In an editorial in the NY Times today Bret Stephens writes an open letter to Dennis Prager the aim of which is to decry the current hostility for the news media. Mr. Stephens seems a bit wrapped up in his desire to show that he took some philosophy courses in college, but he wraps up the article with the following:
It used to be that conservatives thought liberals were wrong, while liberals thought conservatives were evil. Among the other ways that Trump has degraded the conservative movement is that he has turned us into a mirror image of what we used to accuse liberals of being. He's turned us into haters.It is actually fairly hopeful to me that Mr. Stephens is not the only conservative voice I have read that recognizes that something is amiss in our public discourse. I admit, I sometimes get far too wrapped up in my own desire to be right. I have felt a certain sense of schadenfreude as Trump turns out to be every bit as much of a bumbling blowhard as I expected. Every time Mitch McConnell has to eat his BRCA hat, it makes me at least a little happy, but what would make me even happier would be if Congress, Democrat and Republican, would actually start acting like the grownups they claim to be. I do not doubt that if egos and CYA politics could be put aside for a minute the crisis of healthcare (and it is a crisis, but not one created by Obama) in this country could be solved.
I believe, perhaps a little naively, that both sides of the aisle have some ideas that need to be reckoned with in any really big problem that faces us. I only joke when I talk about moving to Canada, there aren't enough Presbyterian churches up there. For better or worse we can't go our separate ways as a nation. We tried that once, it didn't go well.

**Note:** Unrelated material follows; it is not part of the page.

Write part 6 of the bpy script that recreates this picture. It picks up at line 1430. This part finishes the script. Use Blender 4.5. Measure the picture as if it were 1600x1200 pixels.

We have big problems that face us, and there are reasonable disagreements about those problems and their solutions, but we're not going to solve anything going the way we're going. Just possibly, when credible journalists report something that reflects badly on the President or on some policy from healthcare to climate change to immigration, it's not because they're out to get someone, but because they are, you know, doing their job.
The presence of "fake news" in the form of propaganda and tabloid journalism may numb us to the constant stream of mendacity, but we cannot let it sour our ability to discern truth. If we start our common cause on solid ground we will get a lot farther in the end.